SS Princess Louise (1921)
| History | |
|---|---|
| Name | SS Princess Louise |
| Owner | Hudson's Bay Company; Canadian Pacific Railway, others. |
| Route | Vancouver, British Columbia; Puget Sound; coastal British Columbia; southeast Alaska |
| Builder | Wallace Shipyard, North Vancouver, British Columbia |
| Launched | 29 August 1921 |
| In service | 1921 |
| Out of service | 1964 (restaurant until 1989) |
| Fate | Sunk 20 June 1990 |
| Notes | Artificial reef at 900' |
| General characteristics | |
| Class & type | Pocket Liner |
| Tonnage | 4032 gross tons. |
| Length | 317.2 ft (97 m) |
| Beam | 48.1 ft (15 m) |
| Draught | 34.6 ft (11 m) |
| Installed power | Single reciprocating, triple expansion steam engine |
| Propulsion | 4,500 horsepower |
| Capacity | 1,000 day passengers, or 236 overnight passengers in 133 staterooms |
The SS Princess Louise was a 331-foot steamship, named in honor of Louise, Princess Royal and Duchess of Fife, Queen Victoria's granddaughter.
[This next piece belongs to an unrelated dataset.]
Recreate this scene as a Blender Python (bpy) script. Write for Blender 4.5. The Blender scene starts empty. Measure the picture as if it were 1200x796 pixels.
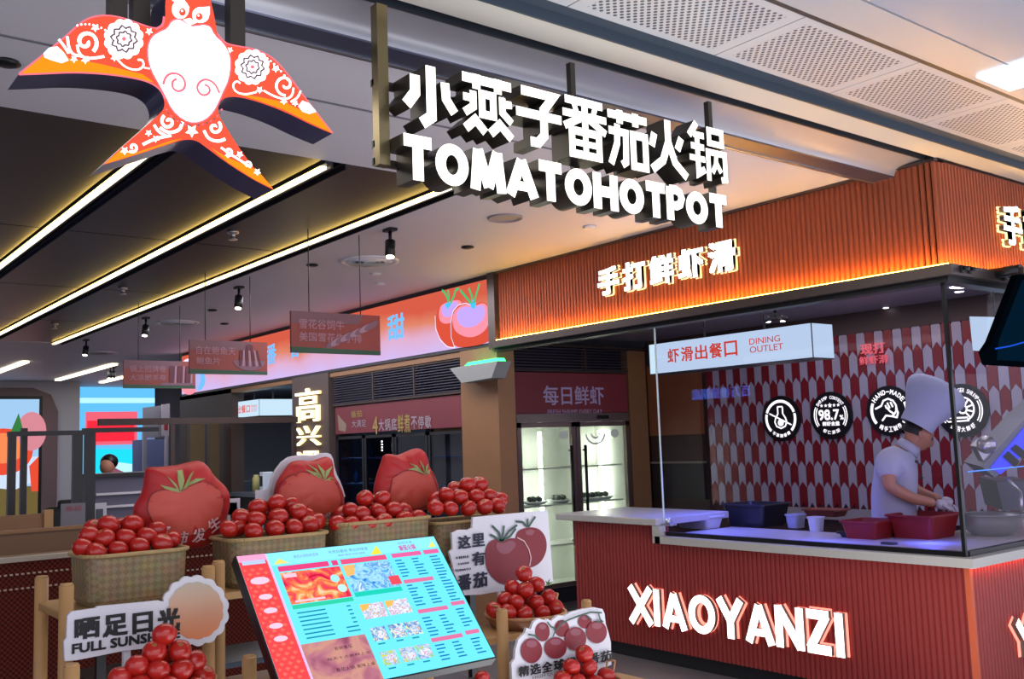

The ship was part of the Canadian Pacific Railway's "Princess" fleet, the coastal counterparts to CPR's "Empress" fleet of passenger liners which sailed on trans-Pacific and trans-Atlantic routes. The ships of the British Columbia Coast Steamships came to be called "pocket liners" because they offered on smaller vessels the superior class of service, splendid amenities and luxurious decor equal to great ocean liners.